Harper Lee: "Das Land der süßen Ewigkeit"
Ein überwältigendes Weihnachtsgeschenk
Während diese acht Erzählungen in Stil und Inhalt eine sehr konkrete Vorstellung von den Talenten der späteren Romanautorin vermitteln, handelt es sich bei den Essays und Magazinbeiträgen um verstreute Gelegenheitsarbeiten. Zwei Porträts über Truman Capote und Gregory Peck fallen blass aus. Besonderes Interesse jedoch verdient durch ihren biografischen Tatsachencharakter die Erzählung "Weihnachten für mich". Darin berichtet die Autorin von einem überwältigenden Geschenk. Ein befreundetes Ehepaar versprach ihr unterm Weihnachtsbaum den Lebensunterhalt für ein ganzes Jahr, um sie von ihrem Brotjob bei einer Fluggesellschaft zu entlasten.
"Sie wollten mir zeigen, dass sie an mich glauben.
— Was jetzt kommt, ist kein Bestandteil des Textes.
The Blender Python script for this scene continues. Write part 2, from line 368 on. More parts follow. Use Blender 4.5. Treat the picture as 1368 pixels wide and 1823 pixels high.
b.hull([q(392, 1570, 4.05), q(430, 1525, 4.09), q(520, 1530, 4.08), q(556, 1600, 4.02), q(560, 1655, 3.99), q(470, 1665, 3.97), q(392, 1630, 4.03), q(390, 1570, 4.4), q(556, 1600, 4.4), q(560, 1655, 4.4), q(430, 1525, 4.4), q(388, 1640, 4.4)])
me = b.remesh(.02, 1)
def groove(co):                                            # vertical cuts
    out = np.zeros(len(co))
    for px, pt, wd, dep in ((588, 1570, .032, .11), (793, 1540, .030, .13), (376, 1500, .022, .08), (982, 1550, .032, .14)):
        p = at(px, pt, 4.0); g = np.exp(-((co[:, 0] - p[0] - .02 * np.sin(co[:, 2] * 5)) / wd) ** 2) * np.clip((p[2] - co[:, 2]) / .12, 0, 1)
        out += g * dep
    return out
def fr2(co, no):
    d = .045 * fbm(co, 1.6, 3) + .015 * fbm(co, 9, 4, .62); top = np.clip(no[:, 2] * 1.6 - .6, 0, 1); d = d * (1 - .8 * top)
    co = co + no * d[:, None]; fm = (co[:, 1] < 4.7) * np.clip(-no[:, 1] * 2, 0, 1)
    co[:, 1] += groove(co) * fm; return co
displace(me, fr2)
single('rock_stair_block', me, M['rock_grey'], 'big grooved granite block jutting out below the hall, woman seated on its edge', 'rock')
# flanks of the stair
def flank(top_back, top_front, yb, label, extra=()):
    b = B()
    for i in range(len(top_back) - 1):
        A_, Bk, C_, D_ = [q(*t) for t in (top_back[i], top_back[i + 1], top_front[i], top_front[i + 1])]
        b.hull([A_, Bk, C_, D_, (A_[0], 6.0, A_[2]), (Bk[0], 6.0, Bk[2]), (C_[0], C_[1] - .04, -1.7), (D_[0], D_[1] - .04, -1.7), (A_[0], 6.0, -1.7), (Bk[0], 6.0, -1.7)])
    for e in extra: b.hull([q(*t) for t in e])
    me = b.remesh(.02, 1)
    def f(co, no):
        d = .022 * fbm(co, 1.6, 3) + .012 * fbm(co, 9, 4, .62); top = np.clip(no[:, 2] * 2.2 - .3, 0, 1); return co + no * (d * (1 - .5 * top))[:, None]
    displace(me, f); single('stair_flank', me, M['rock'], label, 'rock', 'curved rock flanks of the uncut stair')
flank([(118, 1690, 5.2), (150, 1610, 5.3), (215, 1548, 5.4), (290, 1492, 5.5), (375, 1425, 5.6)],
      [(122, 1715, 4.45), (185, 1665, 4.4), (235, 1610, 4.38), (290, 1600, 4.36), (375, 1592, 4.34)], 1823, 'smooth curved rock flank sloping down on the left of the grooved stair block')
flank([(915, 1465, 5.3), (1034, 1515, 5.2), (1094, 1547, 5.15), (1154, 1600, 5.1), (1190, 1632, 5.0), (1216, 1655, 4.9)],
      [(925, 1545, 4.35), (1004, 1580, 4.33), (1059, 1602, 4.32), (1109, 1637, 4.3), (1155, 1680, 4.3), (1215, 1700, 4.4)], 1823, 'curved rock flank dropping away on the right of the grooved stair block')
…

Ob ich jemals eine Zeile verkaufte, sei egal. Sie wollten mir eine echte, faire Chance geben, mein Handwerk zu erlernen, frei vom Korsett einer festen Stelle."
Harper Lee: "Das Land der süßen Ewigkeit"
Wie Literatur gemacht und modelliert wird
Literarisch sind diese Erzähltexte keine Offenbarung. Für die Auseinandersetzung mit der Schriftstellerin Harper Lee sind sie aber, ebenso wie der spät aufgetauchte erste Roman, erhellend. Denn diese meist frühen Texte waren allein das Werk der jungen Autorin. Der berühmte Erfolg "Wer die Nachtigall stört" hingegen entstand in enger Zusammenarbeit mit der Lektorin Tay Hohoff. Aus dem Vergleich der Entstehungsbedingungen von Harper Lees Anfängen mit ihrem Hauptwerk lassen sich interessante Einsichten darüber gewinnen, wie Literatur gemacht und zuweilen modelliert wird.